Provided data

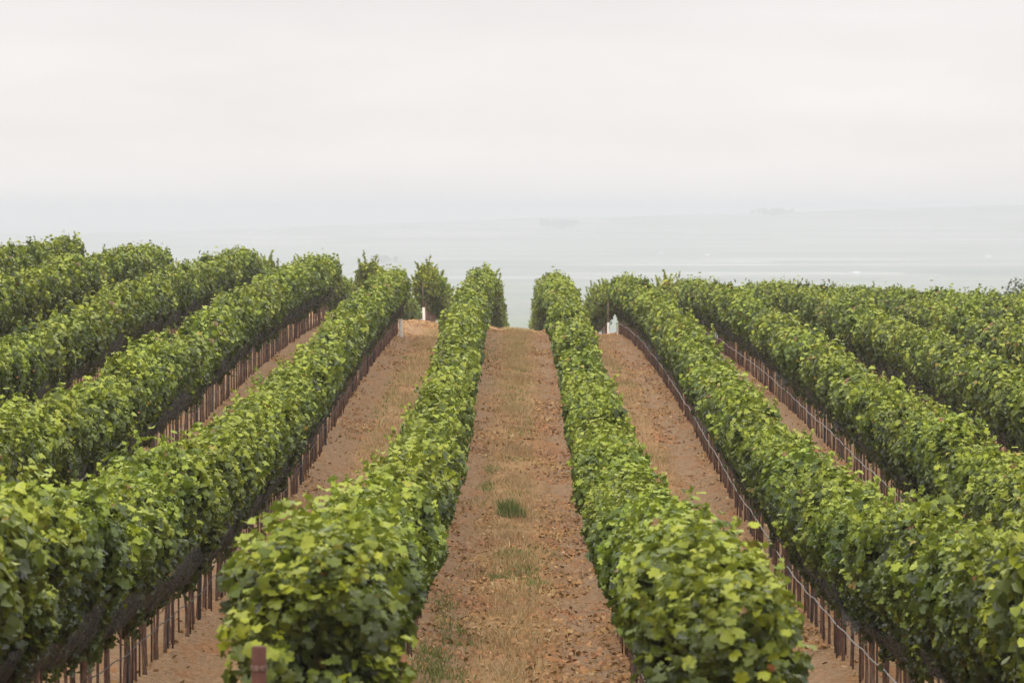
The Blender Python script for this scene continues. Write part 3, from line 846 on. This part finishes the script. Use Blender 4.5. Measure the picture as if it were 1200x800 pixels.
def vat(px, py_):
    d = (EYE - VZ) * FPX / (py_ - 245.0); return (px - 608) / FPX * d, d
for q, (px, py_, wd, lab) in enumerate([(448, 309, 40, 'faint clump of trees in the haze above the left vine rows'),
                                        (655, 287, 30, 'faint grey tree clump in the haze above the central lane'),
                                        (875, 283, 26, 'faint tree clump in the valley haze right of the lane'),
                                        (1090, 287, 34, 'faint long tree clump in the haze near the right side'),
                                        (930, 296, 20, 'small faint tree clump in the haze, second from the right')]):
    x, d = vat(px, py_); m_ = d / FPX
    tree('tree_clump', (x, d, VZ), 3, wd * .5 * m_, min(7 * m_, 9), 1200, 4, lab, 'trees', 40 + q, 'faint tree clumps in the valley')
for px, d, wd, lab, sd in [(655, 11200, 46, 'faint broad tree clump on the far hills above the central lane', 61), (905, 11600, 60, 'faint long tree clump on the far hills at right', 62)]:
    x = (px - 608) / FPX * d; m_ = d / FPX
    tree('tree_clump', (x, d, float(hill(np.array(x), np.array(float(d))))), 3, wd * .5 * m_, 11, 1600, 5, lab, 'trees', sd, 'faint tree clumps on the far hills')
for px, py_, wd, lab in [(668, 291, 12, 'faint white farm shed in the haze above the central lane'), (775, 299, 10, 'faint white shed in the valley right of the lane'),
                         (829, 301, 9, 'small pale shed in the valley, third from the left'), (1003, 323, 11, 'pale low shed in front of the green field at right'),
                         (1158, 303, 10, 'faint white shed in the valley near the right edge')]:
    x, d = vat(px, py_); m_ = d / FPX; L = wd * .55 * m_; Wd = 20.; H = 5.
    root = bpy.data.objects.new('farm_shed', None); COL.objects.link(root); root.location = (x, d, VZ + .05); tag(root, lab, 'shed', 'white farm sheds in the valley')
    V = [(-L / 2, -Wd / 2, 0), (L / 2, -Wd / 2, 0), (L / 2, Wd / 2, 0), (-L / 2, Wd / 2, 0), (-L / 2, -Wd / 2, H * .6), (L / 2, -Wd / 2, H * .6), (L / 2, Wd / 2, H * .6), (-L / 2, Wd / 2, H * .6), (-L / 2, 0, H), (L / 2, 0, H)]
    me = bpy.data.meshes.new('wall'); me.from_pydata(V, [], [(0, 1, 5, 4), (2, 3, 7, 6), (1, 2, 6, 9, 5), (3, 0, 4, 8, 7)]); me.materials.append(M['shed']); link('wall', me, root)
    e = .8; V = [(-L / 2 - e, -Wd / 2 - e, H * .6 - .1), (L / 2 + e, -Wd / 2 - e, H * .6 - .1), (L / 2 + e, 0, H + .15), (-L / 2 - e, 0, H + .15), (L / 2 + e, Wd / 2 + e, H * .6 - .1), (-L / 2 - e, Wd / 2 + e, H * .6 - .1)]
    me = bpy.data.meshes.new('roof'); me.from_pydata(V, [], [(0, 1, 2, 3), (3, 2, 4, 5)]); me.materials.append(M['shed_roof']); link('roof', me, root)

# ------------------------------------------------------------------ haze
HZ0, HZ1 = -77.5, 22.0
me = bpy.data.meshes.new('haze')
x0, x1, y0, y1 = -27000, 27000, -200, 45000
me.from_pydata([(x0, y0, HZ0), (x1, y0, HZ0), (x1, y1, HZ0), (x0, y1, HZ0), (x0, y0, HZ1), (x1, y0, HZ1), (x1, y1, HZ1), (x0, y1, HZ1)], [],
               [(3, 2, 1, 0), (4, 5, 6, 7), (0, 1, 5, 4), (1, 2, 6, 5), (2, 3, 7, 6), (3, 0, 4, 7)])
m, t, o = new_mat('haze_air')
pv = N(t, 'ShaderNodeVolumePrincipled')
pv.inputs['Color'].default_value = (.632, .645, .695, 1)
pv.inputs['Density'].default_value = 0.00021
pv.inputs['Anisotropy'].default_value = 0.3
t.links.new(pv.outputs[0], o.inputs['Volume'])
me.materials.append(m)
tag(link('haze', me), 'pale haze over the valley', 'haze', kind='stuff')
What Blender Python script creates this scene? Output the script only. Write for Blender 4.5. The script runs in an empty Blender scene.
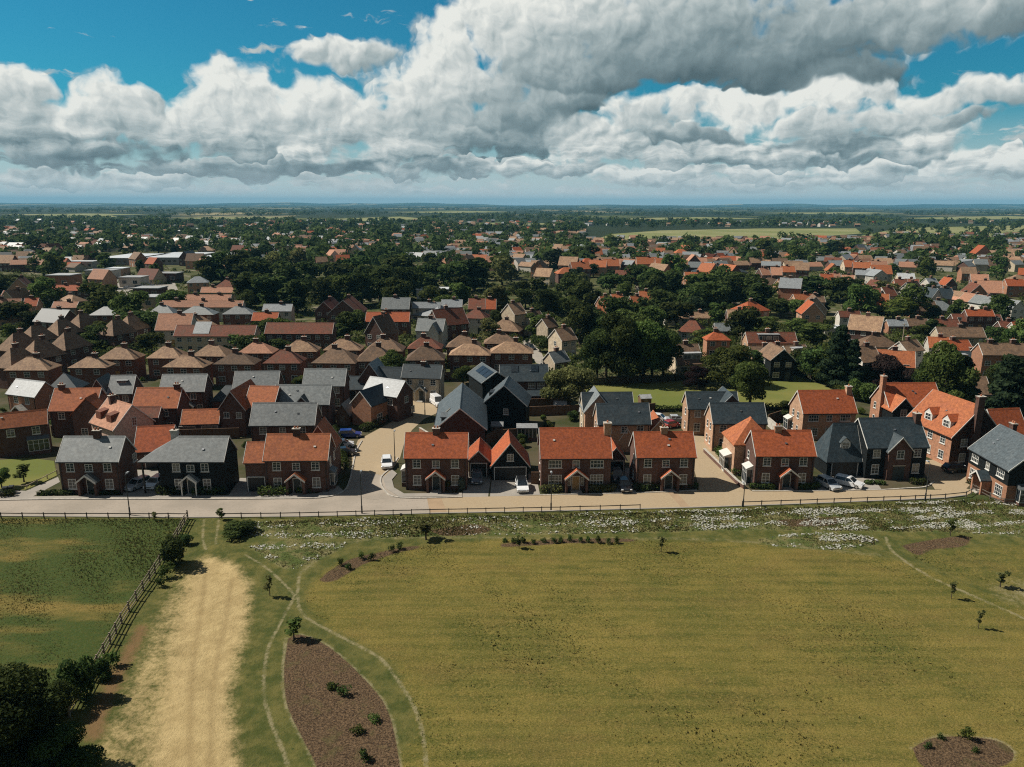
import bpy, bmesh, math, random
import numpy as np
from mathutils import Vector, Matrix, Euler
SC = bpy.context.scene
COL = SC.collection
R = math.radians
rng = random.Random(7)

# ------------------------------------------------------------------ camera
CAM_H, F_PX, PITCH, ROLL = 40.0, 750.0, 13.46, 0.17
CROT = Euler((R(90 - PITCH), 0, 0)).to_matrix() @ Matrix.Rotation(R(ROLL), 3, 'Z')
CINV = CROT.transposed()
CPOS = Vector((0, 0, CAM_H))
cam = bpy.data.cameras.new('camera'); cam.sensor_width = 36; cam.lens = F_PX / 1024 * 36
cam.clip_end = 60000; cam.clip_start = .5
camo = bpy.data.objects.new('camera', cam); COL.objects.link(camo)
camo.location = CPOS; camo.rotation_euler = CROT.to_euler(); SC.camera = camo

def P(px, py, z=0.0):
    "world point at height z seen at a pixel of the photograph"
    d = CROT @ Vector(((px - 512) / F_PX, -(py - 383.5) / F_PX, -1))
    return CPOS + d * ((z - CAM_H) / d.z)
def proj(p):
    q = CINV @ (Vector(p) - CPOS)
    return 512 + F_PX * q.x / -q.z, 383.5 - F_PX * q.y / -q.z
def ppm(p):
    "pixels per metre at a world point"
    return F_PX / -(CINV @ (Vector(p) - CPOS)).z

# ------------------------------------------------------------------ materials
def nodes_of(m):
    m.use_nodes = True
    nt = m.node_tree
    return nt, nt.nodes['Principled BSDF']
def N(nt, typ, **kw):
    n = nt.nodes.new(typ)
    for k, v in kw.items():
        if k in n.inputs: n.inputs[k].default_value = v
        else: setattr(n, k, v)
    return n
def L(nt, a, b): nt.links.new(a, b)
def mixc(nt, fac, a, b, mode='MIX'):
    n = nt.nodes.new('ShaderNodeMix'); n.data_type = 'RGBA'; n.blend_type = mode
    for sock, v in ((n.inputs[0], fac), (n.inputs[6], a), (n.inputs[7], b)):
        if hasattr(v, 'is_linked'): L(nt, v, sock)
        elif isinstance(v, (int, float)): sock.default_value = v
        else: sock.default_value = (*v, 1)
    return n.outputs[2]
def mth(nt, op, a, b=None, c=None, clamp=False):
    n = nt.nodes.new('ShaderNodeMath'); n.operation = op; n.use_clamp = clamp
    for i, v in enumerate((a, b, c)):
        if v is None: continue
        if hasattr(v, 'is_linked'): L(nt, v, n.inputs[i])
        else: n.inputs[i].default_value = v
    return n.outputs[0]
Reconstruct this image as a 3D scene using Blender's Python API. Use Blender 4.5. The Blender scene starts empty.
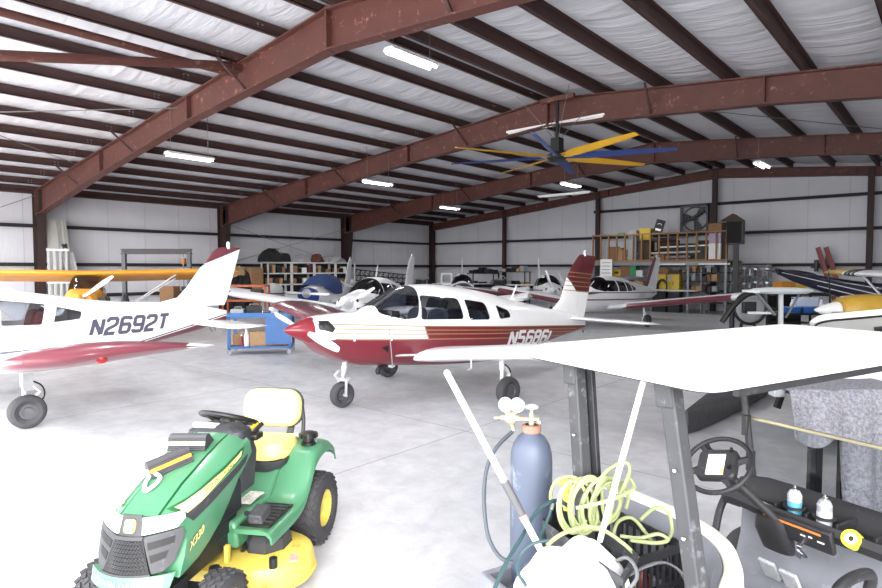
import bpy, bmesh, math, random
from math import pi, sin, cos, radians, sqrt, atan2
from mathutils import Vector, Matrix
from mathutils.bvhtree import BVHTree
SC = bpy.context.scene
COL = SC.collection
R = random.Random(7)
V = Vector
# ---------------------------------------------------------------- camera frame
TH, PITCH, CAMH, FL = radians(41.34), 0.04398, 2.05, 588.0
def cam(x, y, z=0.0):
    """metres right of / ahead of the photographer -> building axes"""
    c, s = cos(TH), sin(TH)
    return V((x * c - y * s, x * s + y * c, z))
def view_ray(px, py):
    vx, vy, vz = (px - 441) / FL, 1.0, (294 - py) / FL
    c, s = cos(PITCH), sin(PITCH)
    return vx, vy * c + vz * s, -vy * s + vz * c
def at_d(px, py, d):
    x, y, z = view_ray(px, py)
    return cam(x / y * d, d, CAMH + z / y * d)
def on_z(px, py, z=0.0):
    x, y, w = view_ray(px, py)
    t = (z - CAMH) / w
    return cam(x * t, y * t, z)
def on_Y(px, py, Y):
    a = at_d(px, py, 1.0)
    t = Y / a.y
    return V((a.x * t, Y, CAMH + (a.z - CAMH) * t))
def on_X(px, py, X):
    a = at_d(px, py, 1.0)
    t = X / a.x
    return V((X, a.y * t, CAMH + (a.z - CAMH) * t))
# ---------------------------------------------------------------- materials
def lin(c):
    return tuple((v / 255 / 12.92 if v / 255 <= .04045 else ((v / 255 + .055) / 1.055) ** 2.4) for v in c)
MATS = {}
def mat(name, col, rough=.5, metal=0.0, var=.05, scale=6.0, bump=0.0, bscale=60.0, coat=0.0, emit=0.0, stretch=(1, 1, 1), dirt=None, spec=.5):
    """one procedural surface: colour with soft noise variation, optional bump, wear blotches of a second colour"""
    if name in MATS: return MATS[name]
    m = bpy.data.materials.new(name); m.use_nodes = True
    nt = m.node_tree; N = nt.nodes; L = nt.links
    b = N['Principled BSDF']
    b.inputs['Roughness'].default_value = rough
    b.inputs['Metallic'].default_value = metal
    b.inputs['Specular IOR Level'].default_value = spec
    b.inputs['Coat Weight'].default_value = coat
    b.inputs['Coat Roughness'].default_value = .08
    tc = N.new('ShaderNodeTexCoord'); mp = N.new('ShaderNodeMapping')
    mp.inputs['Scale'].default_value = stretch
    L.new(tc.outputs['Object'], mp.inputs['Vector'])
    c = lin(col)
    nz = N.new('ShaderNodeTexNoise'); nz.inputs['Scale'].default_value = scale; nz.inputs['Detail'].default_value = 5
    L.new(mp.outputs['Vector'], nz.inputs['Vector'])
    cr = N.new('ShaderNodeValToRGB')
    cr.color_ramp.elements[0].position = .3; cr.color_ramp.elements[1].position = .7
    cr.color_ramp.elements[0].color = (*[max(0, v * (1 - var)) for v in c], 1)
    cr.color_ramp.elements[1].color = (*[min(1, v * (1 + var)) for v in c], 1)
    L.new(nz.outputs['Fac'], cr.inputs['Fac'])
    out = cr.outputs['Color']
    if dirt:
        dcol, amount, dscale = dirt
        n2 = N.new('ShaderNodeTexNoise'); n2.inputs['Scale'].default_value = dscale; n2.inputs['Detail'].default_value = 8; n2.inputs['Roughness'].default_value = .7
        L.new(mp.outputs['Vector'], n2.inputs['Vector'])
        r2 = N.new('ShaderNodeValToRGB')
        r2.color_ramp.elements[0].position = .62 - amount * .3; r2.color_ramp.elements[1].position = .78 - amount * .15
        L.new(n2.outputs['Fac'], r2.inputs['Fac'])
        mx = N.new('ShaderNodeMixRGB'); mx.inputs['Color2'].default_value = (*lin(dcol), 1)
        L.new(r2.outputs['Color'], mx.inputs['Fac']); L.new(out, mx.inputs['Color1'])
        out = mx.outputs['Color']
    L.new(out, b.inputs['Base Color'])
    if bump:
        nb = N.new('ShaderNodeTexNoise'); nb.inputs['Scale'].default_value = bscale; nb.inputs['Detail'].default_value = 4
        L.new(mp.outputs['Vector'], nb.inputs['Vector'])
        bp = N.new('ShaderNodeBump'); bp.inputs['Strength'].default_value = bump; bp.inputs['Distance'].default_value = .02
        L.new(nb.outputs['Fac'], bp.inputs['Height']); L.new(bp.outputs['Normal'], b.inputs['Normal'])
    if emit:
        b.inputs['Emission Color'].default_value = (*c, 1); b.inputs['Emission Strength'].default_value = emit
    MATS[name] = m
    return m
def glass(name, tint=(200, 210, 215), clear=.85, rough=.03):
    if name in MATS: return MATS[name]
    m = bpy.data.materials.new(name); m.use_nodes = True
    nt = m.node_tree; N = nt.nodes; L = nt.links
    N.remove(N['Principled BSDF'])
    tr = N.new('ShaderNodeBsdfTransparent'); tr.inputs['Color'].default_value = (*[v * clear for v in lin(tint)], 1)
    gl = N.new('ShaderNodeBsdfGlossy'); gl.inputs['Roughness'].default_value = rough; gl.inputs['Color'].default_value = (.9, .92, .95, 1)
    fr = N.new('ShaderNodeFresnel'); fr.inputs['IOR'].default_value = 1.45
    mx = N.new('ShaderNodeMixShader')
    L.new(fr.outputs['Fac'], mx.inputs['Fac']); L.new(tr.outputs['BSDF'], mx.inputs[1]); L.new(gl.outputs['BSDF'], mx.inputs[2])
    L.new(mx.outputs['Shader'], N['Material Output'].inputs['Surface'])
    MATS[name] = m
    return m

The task
Skip all pictures. Output only the lines from the one containing "What Blender Python" to the one containing "return F_PX /", both lines included.

Full response
What Blender Python script creates this scene? Output the script only. Write for Blender 4.5. The script runs in an empty Blender scene.
import bpy, bmesh, math, random
import numpy as np
from mathutils import Vector, Matrix, Euler
SC = bpy.context.scene
COL = SC.collection
R = math.radians
rng = random.Random(7)

# ------------------------------------------------------------------ camera
CAM_H, F_PX, PITCH, ROLL = 40.0, 750.0, 13.46, 0.17
CROT = Euler((R(90 - PITCH), 0, 0)).to_matrix() @ Matrix.Rotation(R(ROLL), 3, 'Z')
CINV = CROT.transposed()
CPOS = Vector((0, 0, CAM_H))
cam = bpy.data.cameras.new('camera'); cam.sensor_width = 36; cam.lens = F_PX / 1024 * 36
cam.clip_end = 60000; cam.clip_start = .5
camo = bpy.data.objects.new('camera', cam); COL.objects.link(camo)
camo.location = CPOS; camo.rotation_euler = CROT.to_euler(); SC.camera = camo

def P(px, py, z=0.0):
    "world point at height z seen at a pixel of the photograph"
    d = CROT @ Vector(((px - 512) / F_PX, -(py - 383.5) / F_PX, -1))
    return CPOS + d * ((z - CAM_H) / d.z)
def proj(p):
    q = CINV @ (Vector(p) - CPOS)
    return 512 + F_PX * q.x / -q.z, 383.5 - F_PX * q.y / -q.z
def ppm(p):
    "pixels per metre at a world point"
    return F_PX / -(CINV @ (Vector(p) - CPOS)).z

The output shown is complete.